All this long while it never occurred to me to do a simple internet search on "Ascending Urlinie." Having now done same, I have a couple comments about entries and their position in the list; and I will publish posts about some new items found through the search. NB: The search was done on 16 January 2017. As little as a week later, I noticed several changes in the search results, especially after page 1.
(Like everyone else, of course, I do occasionally check my name; recently, an internist from Burlington, Massachusetts, and a lawyer from Virginia ousted me from my longstanding top spot on a Google search, but I'm retired and they're welcome to it.)

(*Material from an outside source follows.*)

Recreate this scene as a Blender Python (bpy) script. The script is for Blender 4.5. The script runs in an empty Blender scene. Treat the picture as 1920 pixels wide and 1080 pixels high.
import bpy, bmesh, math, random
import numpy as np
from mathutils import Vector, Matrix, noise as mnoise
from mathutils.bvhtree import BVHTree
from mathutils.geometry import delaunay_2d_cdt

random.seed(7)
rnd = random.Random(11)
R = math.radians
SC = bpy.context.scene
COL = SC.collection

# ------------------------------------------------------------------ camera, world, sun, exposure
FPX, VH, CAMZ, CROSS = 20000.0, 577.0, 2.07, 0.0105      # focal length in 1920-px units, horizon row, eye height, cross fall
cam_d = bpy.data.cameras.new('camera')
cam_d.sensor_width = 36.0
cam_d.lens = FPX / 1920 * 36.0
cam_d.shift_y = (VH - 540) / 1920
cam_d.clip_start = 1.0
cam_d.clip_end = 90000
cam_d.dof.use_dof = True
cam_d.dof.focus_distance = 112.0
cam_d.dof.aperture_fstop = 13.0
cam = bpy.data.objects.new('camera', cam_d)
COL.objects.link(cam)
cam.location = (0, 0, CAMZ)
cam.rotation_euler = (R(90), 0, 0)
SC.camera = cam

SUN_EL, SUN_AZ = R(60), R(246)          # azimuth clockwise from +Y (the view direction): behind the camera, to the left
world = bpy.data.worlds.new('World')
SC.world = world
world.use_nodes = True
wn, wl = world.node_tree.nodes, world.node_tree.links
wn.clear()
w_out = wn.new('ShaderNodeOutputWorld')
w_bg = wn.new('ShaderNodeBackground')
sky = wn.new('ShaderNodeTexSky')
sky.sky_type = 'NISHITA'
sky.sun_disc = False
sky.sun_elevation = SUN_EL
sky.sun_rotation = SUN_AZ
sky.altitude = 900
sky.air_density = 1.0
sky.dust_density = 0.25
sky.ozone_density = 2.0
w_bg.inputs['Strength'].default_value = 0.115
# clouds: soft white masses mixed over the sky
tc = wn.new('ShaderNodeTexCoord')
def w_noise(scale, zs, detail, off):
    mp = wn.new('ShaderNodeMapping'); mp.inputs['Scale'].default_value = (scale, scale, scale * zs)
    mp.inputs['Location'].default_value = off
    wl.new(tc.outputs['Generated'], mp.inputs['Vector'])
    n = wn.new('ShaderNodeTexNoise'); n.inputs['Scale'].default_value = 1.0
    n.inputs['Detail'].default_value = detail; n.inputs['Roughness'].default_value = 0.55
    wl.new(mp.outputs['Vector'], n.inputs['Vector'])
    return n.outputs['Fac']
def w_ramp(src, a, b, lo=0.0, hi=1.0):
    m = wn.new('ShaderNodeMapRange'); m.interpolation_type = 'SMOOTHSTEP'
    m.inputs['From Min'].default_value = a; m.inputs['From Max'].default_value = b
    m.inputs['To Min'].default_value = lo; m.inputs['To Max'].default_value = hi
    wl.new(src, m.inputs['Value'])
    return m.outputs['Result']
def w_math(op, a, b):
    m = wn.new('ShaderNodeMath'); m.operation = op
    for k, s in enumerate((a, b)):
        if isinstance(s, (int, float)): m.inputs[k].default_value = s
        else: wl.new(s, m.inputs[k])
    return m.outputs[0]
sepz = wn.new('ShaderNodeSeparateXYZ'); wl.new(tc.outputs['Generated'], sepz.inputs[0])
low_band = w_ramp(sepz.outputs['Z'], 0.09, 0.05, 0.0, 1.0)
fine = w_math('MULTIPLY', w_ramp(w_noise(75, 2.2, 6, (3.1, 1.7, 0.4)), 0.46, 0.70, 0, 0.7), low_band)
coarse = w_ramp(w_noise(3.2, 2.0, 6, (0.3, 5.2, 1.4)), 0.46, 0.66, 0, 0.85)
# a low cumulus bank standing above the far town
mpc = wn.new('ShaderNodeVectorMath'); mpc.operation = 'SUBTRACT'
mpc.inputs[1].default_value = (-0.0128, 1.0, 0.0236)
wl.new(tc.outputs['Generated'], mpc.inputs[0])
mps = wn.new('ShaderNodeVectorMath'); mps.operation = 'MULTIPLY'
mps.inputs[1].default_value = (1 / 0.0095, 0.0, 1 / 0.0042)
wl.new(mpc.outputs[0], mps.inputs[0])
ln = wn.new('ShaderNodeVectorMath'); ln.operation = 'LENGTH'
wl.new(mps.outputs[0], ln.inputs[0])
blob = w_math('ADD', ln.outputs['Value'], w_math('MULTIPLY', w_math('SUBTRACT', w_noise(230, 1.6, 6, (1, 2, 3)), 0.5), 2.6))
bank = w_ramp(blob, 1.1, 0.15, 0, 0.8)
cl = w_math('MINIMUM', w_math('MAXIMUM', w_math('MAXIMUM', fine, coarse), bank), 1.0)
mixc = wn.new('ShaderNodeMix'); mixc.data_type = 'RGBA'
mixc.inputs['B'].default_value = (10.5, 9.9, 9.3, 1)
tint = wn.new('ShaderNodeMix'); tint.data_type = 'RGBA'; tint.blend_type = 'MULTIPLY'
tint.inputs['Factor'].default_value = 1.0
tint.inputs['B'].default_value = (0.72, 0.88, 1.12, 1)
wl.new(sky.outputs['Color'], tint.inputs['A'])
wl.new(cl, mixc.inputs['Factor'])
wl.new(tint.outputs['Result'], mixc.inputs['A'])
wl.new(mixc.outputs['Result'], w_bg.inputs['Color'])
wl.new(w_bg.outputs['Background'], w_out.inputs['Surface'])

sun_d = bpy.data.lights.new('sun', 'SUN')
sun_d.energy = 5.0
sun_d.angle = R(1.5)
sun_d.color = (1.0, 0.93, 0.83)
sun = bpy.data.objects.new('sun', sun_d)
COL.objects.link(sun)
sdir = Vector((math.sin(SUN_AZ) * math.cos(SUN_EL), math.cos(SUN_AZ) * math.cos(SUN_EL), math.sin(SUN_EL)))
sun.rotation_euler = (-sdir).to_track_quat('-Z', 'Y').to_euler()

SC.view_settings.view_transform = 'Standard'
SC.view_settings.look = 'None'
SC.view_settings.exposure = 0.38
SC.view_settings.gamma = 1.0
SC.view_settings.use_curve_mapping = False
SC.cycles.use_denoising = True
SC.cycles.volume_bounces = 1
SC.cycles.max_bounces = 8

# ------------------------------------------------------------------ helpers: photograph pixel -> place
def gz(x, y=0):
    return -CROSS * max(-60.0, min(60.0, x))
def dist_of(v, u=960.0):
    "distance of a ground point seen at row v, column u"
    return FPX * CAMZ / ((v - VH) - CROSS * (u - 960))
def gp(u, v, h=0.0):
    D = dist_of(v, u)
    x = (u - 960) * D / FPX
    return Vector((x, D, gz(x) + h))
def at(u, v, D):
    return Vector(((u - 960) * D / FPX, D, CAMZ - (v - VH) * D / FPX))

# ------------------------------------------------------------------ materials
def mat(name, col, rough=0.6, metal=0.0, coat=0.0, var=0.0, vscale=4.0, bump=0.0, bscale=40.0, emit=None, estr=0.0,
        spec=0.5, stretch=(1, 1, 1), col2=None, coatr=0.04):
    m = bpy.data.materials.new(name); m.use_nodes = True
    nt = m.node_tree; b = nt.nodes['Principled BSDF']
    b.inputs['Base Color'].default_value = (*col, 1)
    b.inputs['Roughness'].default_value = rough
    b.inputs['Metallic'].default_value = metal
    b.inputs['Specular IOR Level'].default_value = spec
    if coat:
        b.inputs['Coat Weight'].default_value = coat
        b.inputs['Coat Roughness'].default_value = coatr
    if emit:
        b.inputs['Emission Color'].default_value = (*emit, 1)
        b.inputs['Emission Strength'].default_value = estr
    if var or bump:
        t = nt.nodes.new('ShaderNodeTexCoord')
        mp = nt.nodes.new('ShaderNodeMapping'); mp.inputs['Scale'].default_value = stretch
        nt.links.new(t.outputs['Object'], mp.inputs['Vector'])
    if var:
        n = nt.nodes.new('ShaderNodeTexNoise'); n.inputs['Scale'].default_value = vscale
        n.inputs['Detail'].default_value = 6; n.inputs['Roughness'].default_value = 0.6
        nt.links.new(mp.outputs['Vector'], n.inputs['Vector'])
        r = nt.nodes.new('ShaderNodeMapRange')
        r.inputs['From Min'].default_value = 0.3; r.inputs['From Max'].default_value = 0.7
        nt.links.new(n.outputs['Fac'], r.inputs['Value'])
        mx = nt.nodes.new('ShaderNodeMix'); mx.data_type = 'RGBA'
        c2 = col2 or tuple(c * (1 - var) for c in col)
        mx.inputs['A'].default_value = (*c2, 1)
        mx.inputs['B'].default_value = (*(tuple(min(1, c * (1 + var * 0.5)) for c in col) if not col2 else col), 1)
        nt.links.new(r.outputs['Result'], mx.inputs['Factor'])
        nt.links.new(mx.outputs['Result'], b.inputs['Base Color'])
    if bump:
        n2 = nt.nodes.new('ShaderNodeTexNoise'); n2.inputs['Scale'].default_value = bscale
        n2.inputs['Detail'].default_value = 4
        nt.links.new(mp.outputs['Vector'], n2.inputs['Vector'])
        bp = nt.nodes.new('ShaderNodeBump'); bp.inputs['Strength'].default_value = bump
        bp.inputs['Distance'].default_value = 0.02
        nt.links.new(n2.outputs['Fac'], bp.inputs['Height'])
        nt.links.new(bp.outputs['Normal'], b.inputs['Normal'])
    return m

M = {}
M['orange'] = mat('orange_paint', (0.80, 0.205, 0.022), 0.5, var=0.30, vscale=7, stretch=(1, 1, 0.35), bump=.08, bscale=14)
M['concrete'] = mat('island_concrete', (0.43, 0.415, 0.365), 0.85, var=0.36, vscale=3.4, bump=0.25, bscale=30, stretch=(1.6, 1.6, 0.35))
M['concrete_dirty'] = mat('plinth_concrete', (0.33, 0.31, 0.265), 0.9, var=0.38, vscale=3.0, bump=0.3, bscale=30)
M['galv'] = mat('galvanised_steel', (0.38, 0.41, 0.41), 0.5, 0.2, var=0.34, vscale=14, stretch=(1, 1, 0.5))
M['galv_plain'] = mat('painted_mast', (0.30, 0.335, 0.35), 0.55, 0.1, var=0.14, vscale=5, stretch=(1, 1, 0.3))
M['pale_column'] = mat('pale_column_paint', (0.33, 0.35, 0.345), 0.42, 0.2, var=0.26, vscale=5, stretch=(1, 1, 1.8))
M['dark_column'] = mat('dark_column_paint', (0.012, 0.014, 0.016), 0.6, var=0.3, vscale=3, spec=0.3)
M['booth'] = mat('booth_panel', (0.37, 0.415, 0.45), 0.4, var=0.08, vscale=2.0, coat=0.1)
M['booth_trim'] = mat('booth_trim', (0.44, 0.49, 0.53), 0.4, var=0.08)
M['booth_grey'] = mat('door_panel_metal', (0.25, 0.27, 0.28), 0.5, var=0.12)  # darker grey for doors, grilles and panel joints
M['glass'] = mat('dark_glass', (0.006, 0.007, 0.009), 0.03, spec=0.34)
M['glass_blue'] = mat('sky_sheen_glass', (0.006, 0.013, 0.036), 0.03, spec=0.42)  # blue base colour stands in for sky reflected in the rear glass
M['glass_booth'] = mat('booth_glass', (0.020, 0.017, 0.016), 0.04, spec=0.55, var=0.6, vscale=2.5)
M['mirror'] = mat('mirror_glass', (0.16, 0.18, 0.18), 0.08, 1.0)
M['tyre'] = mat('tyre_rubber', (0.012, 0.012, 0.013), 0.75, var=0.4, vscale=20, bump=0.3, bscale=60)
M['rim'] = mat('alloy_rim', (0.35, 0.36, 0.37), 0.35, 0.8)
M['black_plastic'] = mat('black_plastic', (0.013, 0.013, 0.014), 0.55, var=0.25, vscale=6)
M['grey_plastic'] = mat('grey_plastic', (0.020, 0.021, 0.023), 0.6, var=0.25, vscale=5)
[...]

Not surprisingly, my JMT article from 1987 came up first--that's due, no doubt, to a combination of longevity and the fact that it continues to show up on course syllabi. I do find it odd that JStor has altered the title to The Ascending "Urlinie" -- quotes rather than italics for the second word. That seems to be the rule for articles--I note that Steve Helfing's article on Quantz in the same issue has "Versuch" and not Versuch. Yet book titles in the reviews are italicized. Something clumsy left over from old library database programs?
The second entry in the search results is the first in a long series of posts responding to Carl Schachter's criticisms of the ascending Urlinie: link to that post. As I explain there, the opportunity for personal engagement on the question was cut short by the coincidence of my being out of the country when he delivered a talk at my home institution, Indiana University, and by the fact that I was already becoming heavily involved with film and film music studies; although I did publish a few things in the 1990s, including one of the first articles to focus on ideology in Schenkerian theory and practice, my mind was on Max Steiner, not Mozart. I am glad to see that readers do go to that page. Also, after two irrelevant entries (they find "ascending" and "Urlinie" separately) there appears my PDF essay that gathers all the posts in the series: link to that essay.
The sixth entry is this blog. [place pleasantly smiling emoji here] The seventh is my post giving title and abstract for Michael Buchler's SMT paper from 2015: link. I have no idea why that particular post should appear so early, but if it gives attention to Michael's work, I am pleased with that.
The last three entries on the first search page are a citation to the JMT article from one of those useless "open library" sites, then a citation to a book chapter by Schachter, and a citation to a footnote in an early article on Richard Strauss by Timothy L. Jackson.
Page 2 in the search has items 11-20. Among these are mentions in two research guides (by Benjamin Ayotte and David Carson Berry), two citations in work I have discussed elsewhere on the blogs (Schachter on Chopin E-Major Prelude; Matthew Brown on Schenkerian theory), PDFs of William Drabkin's chapter on Schenker from the Cambridge History of Western Music Theory (presumably meant for class use--I hope they were cleared).
On this and subsequent pages (I only went as far as page 6), there appeared links to several items that are of interest to us here: among them, a passage from Suzannah Clark's book on Schubert, Channan Willner's essay "The Polyphonic Ursatz," and articles on Sergeant Pepper and on jazz. In subsequent, if occasional, posts, I will have comments on these, as well as on Michael Buchler's published articles about popular music (but also the SMT paper examples).